• _Data provided_:

--- Begin ---

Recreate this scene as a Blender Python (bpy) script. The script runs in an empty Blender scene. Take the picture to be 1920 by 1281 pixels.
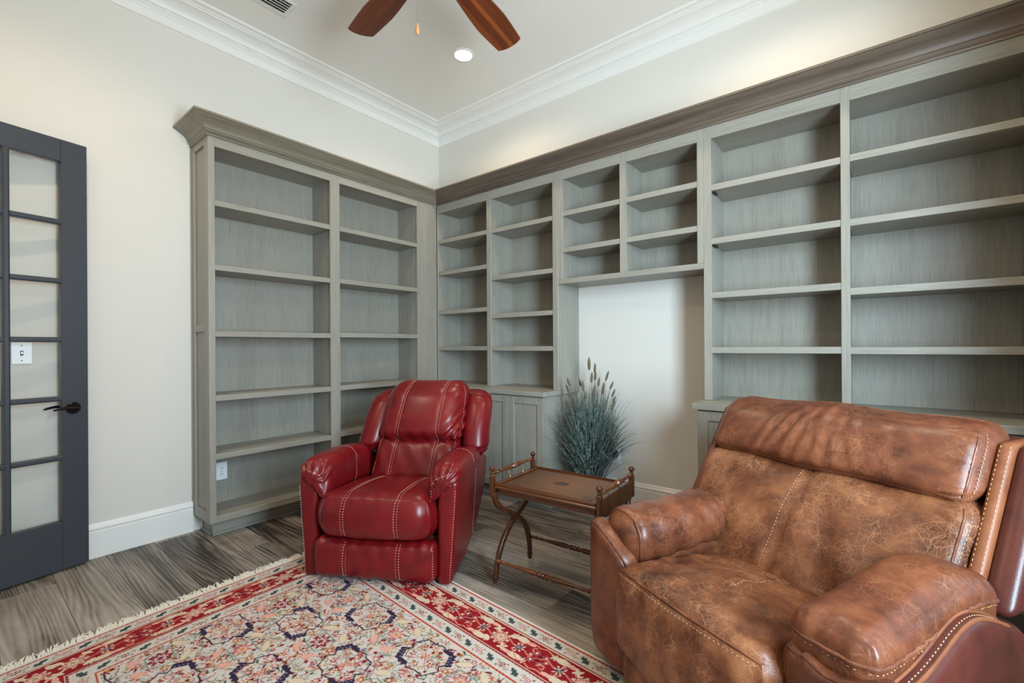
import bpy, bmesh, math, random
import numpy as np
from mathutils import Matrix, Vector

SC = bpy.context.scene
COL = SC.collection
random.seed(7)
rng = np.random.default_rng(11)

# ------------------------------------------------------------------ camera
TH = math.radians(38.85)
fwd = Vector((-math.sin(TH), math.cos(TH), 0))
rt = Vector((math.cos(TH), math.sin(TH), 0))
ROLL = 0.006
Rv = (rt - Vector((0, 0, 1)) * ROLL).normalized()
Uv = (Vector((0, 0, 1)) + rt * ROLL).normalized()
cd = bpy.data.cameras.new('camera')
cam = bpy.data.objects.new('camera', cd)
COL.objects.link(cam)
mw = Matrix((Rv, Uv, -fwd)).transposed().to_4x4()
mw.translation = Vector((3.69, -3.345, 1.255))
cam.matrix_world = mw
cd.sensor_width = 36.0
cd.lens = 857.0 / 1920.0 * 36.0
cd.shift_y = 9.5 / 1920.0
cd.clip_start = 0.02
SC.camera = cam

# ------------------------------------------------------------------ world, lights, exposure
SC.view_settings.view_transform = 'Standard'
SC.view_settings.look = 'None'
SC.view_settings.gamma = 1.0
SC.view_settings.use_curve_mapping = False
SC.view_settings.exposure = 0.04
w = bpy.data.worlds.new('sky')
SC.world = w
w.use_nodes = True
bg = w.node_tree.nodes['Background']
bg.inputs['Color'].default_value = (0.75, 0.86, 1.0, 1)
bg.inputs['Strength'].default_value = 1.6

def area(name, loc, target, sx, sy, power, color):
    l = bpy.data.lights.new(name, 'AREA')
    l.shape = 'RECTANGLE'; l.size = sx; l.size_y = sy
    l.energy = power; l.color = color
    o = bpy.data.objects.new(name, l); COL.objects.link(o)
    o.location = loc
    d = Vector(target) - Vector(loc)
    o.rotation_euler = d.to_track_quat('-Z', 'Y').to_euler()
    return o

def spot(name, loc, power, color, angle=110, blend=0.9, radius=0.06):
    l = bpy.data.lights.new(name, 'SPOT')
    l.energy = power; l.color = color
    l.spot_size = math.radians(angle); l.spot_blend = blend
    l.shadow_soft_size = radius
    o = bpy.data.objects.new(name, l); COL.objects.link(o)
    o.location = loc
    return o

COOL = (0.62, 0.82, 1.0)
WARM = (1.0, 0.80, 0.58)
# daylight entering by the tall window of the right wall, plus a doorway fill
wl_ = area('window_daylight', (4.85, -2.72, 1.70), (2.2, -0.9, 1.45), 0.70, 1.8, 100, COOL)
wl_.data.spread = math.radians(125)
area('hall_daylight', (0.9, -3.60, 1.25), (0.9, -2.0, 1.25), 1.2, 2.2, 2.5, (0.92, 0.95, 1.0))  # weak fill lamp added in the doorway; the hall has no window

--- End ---

• _Directive_: Give again, word for word, every line from the top of the data through the line with "rng = np.random.default_rng(11)", both ends included, and exclude the pictures.

• _Written response_:
Recreate this scene as a Blender Python (bpy) script. The script runs in an empty Blender scene. Take the picture to be 1920 by 1281 pixels.
import bpy, bmesh, math, random
import numpy as np
from mathutils import Matrix, Vector

SC = bpy.context.scene
COL = SC.collection
random.seed(7)
rng = np.random.default_rng(11)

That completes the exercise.